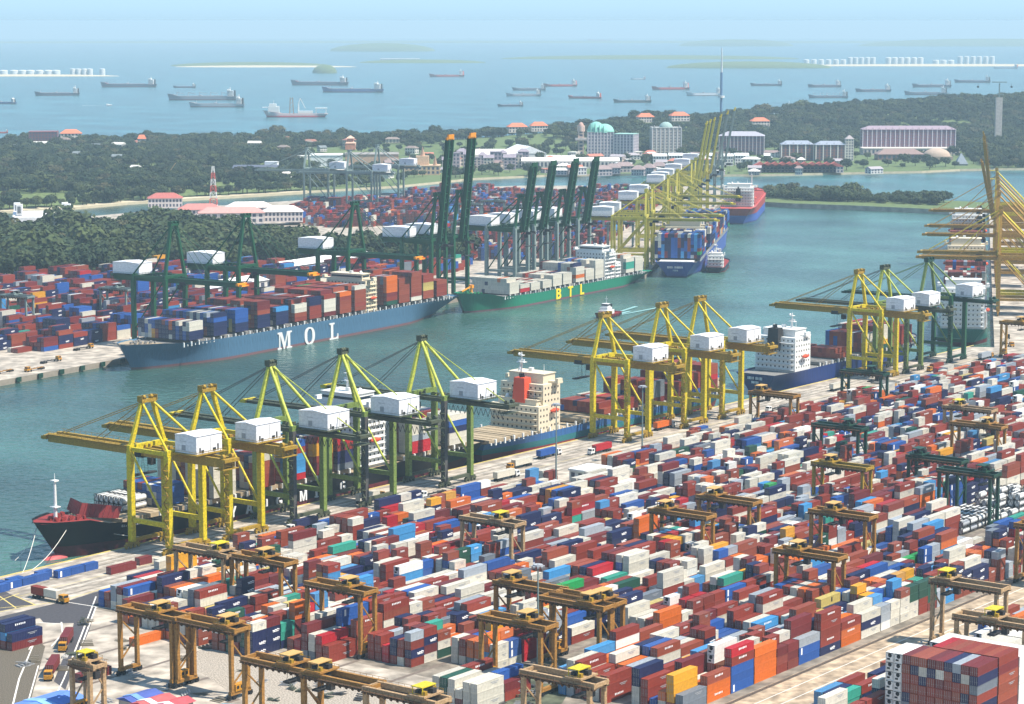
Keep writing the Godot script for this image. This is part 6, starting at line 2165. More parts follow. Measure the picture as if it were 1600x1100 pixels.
func far_shore():
	sentosa = poly2([[-606, 2362], [-518, 2427], [-461, 2469], [-408, 2549], [-329, 2624], [-232, 2714], [-134, 2799], [-47, 2937], [40, 2999], [129, 3025], [224, 2999], [313, 3012], [363, 3025], [431, 3050], [525, 3077], [581, 3117], [634, 3131], [799, 3158], [1248, 4947], [895, 4814], [585, 4401], [468, 4401], [351, 4401], [220, 4147], [105, 3963], [0, 3920], [-207, 3899], [-412, 3877], [-612, 3836], [-739, 3755], [-921, 3604]])
	slab("island_ground", [[-606, 2362], [-518, 2427], [-461, 2469], [-408, 2549], [-329, 2624], [-232, 2714], [-134, 2799], [-47, 2937], [40, 2999], [129, 3025], [224, 2999], [313, 3012], [363, 3025], [431, 3050], [525, 3077], [581, 3117], [634, 3131], [799, 3158], [1248, 4947], [895, 4814], [585, 4401], [468, 4401], [351, 4401], [220, 4147], [105, 3963], [0, 3920], [-207, 3899], [-412, 3877], [-612, 3836], [-739, 3755], [-921, 3604]], -0.9, -6.0, M.woodfloor, "wooded island shore beyond the terminals", M.sand)
	island_buildings()
	var t := MB.new()
	var rows := []
	for i in 46:
		var line := []
		for j in 60:
			var x := -1000.0 + j * 42.0
			var d := 2700.0 + i * 42.0
			var g := ground(x, d)
			line.append(W(x, d, g if g - sink(x, d) > 2.2 and Geometry2D.is_point_in_polygon(Vector2(x, d), sentosa) else -7.0))
		rows.append(line)
	t.grid(rows)
	struct("hills", t.mesh(M.woodfloor), "low wooded hills of the island")
	slab("causeway", [[260, 2521], [293, 2495], [349, 2469], [403, 2435], [449, 2402], [501, 2347], [529, 2478], [473, 2530], [422, 2549], [364, 2576], [310, 2643], [279, 2683]], 1.4, -6.0, M.woodfloor, "low causeway with trees and a pale sea wall", M.concrete)
	var lawns := [[[-602, 2624], [-577, 2703], [-497, 2663], [-442, 2549], [-466, 2495], [-524, 2452], [-554, 2410]],
[[-389, 2595], [-399, 2673], [-347, 2766], [-240, 2810], [-233, 2735], [-331, 2643]],
[[-270, 2937], [-278, 3025], [-195, 3050], [-189, 2962]],
[[-393, 1703], [-421, 1826], [-380, 1817], [-355, 1736]],
[[-488, 2693], [-416, 2735], [-401, 2663], [-448, 2586]],
[[-378, 2832], [-264, 2913], [-251, 2855], [-354, 2766]],
[[-613, 2950], [-528, 3050], [-499, 2974], [-586, 2855]],
[[-517, 3131], [-424, 3187], [-405, 3103], [-484, 3025]],
[[-350, 3131], [-283, 3215], [-269, 3103], [-330, 3025]],]
	for l in lawns: slab("lawn", l, -0.2, -0.2, M.grass, "pale green golf lawn on the island shore")
	slab("beach", [[-543, 2362], [-517, 2419], [-460, 2460], [-407, 2539], [-328, 2614], [-231, 2703], [-232, 2719], [-330, 2633], [-411, 2567], [-465, 2486], [-522, 2443], [-550, 2394]], -0.6, -4.0, M.sand, "sandy strip along the island shore")
	var built := poly2([[-256, 2913], [-275, 3131], [-301, 3533], [-174, 3641], [-61, 3795], [69, 3717], [184, 3465], [273, 3533], [387, 3641], [520, 3622], [671, 3604], [605, 3131], [516, 3025], [424, 2999], [307, 2950], [125, 2937], [-46, 2878], [-132, 2745]])
	var holes := [[built, 0.10]]
	for l in lawns: holes.append([poly2(l), 0.05])
	forest("island_wood", sentosa, holes, 11.0, Vector2(0.5, 1.15), "dense dark woodland covering the island", 71)
	var cw := poly2([[270, 2558], [298, 2539], [355, 2513], [411, 2486], [445, 2469], [456, 2530], [420, 2539], [363, 2567], [309, 2633], [284, 2663]])
	forest("causeway_trees", cw, [], 9.0, Vector2(0.6, 1.0), "line of trees along the causeway", 72, 0.1, 1)
	slab("wood_floor", [[-409, 1715], [-491, 2060], [-446, 2084], [-375, 2122], [-331, 2174], [-284, 2122], [-258, 2148], [-204, 2060], [-148, 1969], [-83, 1947], [-34, 1936], [-31, 1895], [-100, 1865], [-180, 1817], [-276, 1840], [-332, 1767], [-356, 1736], [-378, 1807], [-409, 1817], [-396, 1715]], 0.02, 0.02, M.woodfloor, "ground of the wood across the channel")
	var bw := poly2([[-409, 1715], [-491, 2060], [-446, 2084], [-375, 2122], [-331, 2174], [-284, 2122], [-258, 2148], [-204, 2060], [-148, 1969], [-83, 1947], [-34, 1936], [-31, 1895], [-100, 1865], [-180, 1817], [-276, 1840], [-332, 1767], [-356, 1736], [-378, 1807], [-409, 1817], [-396, 1715]])
	var clear := poly2([[-332, 2257], [-199, 2257], [-186, 2109], [-226, 2109], [-308, 2135]])
	forest("terminal_wood", bw, [[clear, 0.15]], 10.5, Vector2(0.8, 1.6), "dense green wood behind the container rows across the channel", 73, 0.05, 1)
	var r := RandomNumberGenerator.new()
	r.seed = 8
	for q in [[-409, 1773], [-402, 1763], [-399, 1768], [-394, 1761], [-389, 1760], [-389, 1778], [-385, 1780], [-375, 1754], [-375, 1772], [-371, 1773],
[-362, 1749], [-361, 1765], [-355, 1754], [-353, 1765], [-347, 1760], [-346, 1775], [-339, 1760], [-334, 1753], [-331, 1764], [-328, 1768],
[-325, 1775], [-326, 1805], [-318, 1781], [-316, 1793], [-314, 1810], [-313, 1826], [-303, 1796], [-303, 1818], [-297, 1812], [-293, 1810],
[-290, 1822], [-286, 1819], [-285, 1846], [-279, 1834], [-185, 1869], [-178, 1856], [-172, 1862], [-168, 1894], [-162, 1897], [-155, 1898],
[-147, 1876], [-142, 1899], [-135, 1897], [-130, 1913], [-123, 1910], [-117, 1919], [-110, 1924], [-103, 1920], [-97, 1925], [-90, 1917],
[-84, 1930], [-77, 1925], [-70, 1932], [-64, 1932], [-57, 1948], [-51, 1972], [-44, 1950], [-37, 1951],]:
		tree(W(q[0], q[1]), r.randf_range(1.0, 1.8), r.randi() % 4, Color(0.026, 0.058, 0.024).lerp(Color(0.105, 0.135, 0.045), pow(r.randf(), 1.4)), "at the wood's edge " + ("behind the leftmost container rows" if q[0] < -330 else ("left of the first dark green crane" if q[0] < -285 else ("behind the first dark green crane" if q[0] < -235 else ("behind the second dark green crane" if q[0] < -180 else ("between two dark green cranes" if q[0] < -120 else ("behind the third dark green crane" if q[0] < -70 else "left of the tall raised booms")))))), "broad trees at the front of the wood")

func hotel_windows(w, d, h, floors, bays, wall, roof, top := "flat", rise := 4.0) -> Dictionary:
	return {"w": w, "d": d, "h": h, "floors": floors, "bays": bays, "wall": wall, "roof": roof, "top": top, "rise": rise}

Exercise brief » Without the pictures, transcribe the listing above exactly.

Correct output »
Keep writing the Godot script for this image. This is part 6, starting at line 2165. More parts follow. Measure the picture as if it were 1600x1100 pixels.
func far_shore():
	sentosa = poly2([[-606, 2362], [-518, 2427], [-461, 2469], [-408, 2549], [-329, 2624], [-232, 2714], [-134, 2799], [-47, 2937], [40, 2999], [129, 3025], [224, 2999], [313, 3012], [363, 3025], [431, 3050], [525, 3077], [581, 3117], [634, 3131], [799, 3158], [1248, 4947], [895, 4814], [585, 4401], [468, 4401], [351, 4401], [220, 4147], [105, 3963], [0, 3920], [-207, 3899], [-412, 3877], [-612, 3836], [-739, 3755], [-921, 3604]])
	slab("island_ground", [[-606, 2362], [-518, 2427], [-461, 2469], [-408, 2549], [-329, 2624], [-232, 2714], [-134, 2799], [-47, 2937], [40, 2999], [129, 3025], [224, 2999], [313, 3012], [363, 3025], [431, 3050], [525, 3077], [581, 3117], [634, 3131], [799, 3158], [1248, 4947], [895, 4814], [585, 4401], [468, 4401], [351, 4401], [220, 4147], [105, 3963], [0, 3920], [-207, 3899], [-412, 3877], [-612, 3836], [-739, 3755], [-921, 3604]], -0.9, -6.0, M.woodfloor, "wooded island shore beyond the terminals", M.sand)
	island_buildings()
	var t := MB.new()
	var rows := []
	for i in 46:
		var line := []
		for j in 60:
			var x := -1000.0 + j * 42.0
			var d := 2700.0 + i * 42.0
			var g := ground(x, d)
			line.append(W(x, d, g if g - sink(x, d) > 2.2 and Geometry2D.is_point_in_polygon(Vector2(x, d), sentosa) else -7.0))
		rows.append(line)
	t.grid(rows)
	struct("hills", t.mesh(M.woodfloor), "low wooded hills of the island")
	slab("causeway", [[260, 2521], [293, 2495], [349, 2469], [403, 2435], [449, 2402], [501, 2347], [529, 2478], [473, 2530], [422, 2549], [364, 2576], [310, 2643], [279, 2683]], 1.4, -6.0, M.woodfloor, "low causeway with trees and a pale sea wall", M.concrete)
	var lawns := [[[-602, 2624], [-577, 2703], [-497, 2663], [-442, 2549], [-466, 2495], [-524, 2452], [-554, 2410]],
[[-389, 2595], [-399, 2673], [-347, 2766], [-240, 2810], [-233, 2735], [-331, 2643]],
[[-270, 2937], [-278, 3025], [-195, 3050], [-189, 2962]],
[[-393, 1703], [-421, 1826], [-380, 1817], [-355, 1736]],
[[-488, 2693], [-416, 2735], [-401, 2663], [-448, 2586]],
[[-378, 2832], [-264, 2913], [-251, 2855], [-354, 2766]],
[[-613, 2950], [-528, 3050], [-499, 2974], [-586, 2855]],
[[-517, 3131], [-424, 3187], [-405, 3103], [-484, 3025]],
[[-350, 3131], [-283, 3215], [-269, 3103], [-330, 3025]],]
	for l in lawns: slab("lawn", l, -0.2, -0.2, M.grass, "pale green golf lawn on the island shore")
	slab("beach", [[-543, 2362], [-517, 2419], [-460, 2460], [-407, 2539], [-328, 2614], [-231, 2703], [-232, 2719], [-330, 2633], [-411, 2567], [-465, 2486], [-522, 2443], [-550, 2394]], -0.6, -4.0, M.sand, "sandy strip along the island shore")
	var built := poly2([[-256, 2913], [-275, 3131], [-301, 3533], [-174, 3641], [-61, 3795], [69, 3717], [184, 3465], [273, 3533], [387, 3641], [520, 3622], [671, 3604], [605, 3131], [516, 3025], [424, 2999], [307, 2950], [125, 2937], [-46, 2878], [-132, 2745]])
	var holes := [[built, 0.10]]
	for l in lawns: holes.append([poly2(l), 0.05])
	forest("island_wood", sentosa, holes, 11.0, Vector2(0.5, 1.15), "dense dark woodland covering the island", 71)
	var cw := poly2([[270, 2558], [298, 2539], [355, 2513], [411, 2486], [445, 2469], [456, 2530], [420, 2539], [363, 2567], [309, 2633], [284, 2663]])
	forest("causeway_trees", cw, [], 9.0, Vector2(0.6, 1.0), "line of trees along the causeway", 72, 0.1, 1)
	slab("wood_floor", [[-409, 1715], [-491, 2060], [-446, 2084], [-375, 2122], [-331, 2174], [-284, 2122], [-258, 2148], [-204, 2060], [-148, 1969], [-83, 1947], [-34, 1936], [-31, 1895], [-100, 1865], [-180, 1817], [-276, 1840], [-332, 1767], [-356, 1736], [-378, 1807], [-409, 1817], [-396, 1715]], 0.02, 0.02, M.woodfloor, "ground of the wood across the channel")
	var bw := poly2([[-409, 1715], [-491, 2060], [-446, 2084], [-375, 2122], [-331, 2174], [-284, 2122], [-258, 2148], [-204, 2060], [-148, 1969], [-83, 1947], [-34, 1936], [-31, 1895], [-100, 1865], [-180, 1817], [-276, 1840], [-332, 1767], [-356, 1736], [-378, 1807], [-409, 1817], [-396, 1715]])
	var clear := poly2([[-332, 2257], [-199, 2257], [-186, 2109], [-226, 2109], [-308, 2135]])
	forest("terminal_wood", bw, [[clear, 0.15]], 10.5, Vector2(0.8, 1.6), "dense green wood behind the container rows across the channel", 73, 0.05, 1)
	var r := RandomNumberGenerator.new()
	r.seed = 8
	for q in [[-409, 1773], [-402, 1763], [-399, 1768], [-394, 1761], [-389, 1760], [-389, 1778], [-385, 1780], [-375, 1754], [-375, 1772], [-371, 1773],
[-362, 1749], [-361, 1765], [-355, 1754], [-353, 1765], [-347, 1760], [-346, 1775], [-339, 1760], [-334, 1753], [-331, 1764], [-328, 1768],
[-325, 1775], [-326, 1805], [-318, 1781], [-316, 1793], [-314, 1810], [-313, 1826], [-303, 1796], [-303, 1818], [-297, 1812], [-293, 1810],
[-290, 1822], [-286, 1819], [-285, 1846], [-279, 1834], [-185, 1869], [-178, 1856], [-172, 1862], [-168, 1894], [-162, 1897], [-155, 1898],
[-147, 1876], [-142, 1899], [-135, 1897], [-130, 1913], [-123, 1910], [-117, 1919], [-110, 1924], [-103, 1920], [-97, 1925], [-90, 1917],
[-84, 1930], [-77, 1925], [-70, 1932], [-64, 1932], [-57, 1948], [-51, 1972], [-44, 1950], [-37, 1951],]:
		tree(W(q[0], q[1]), r.randf_range(1.0, 1.8), r.randi() % 4, Color(0.026, 0.058, 0.024).lerp(Color(0.105, 0.135, 0.045), pow(r.randf(), 1.4)), "at the wood's edge " + ("behind the leftmost container rows" if q[0] < -330 else ("left of the first dark green crane" if q[0] < -285 else ("behind the first dark green crane" if q[0] < -235 else ("behind the second dark green crane" if q[0] < -180 else ("between two dark green cranes" if q[0] < -120 else ("behind the third dark green crane" if q[0] < -70 else "left of the tall raised booms")))))), "broad trees at the front of the wood")

func hotel_windows(w, d, h, floors, bays, wall, roof, top := "flat", rise := 4.0) -> Dictionary:
	return {"w": w, "d": d, "h": h, "floors": floors, "bays": bays, "wall": wall, "roof": roof, "top": top, "rise": rise}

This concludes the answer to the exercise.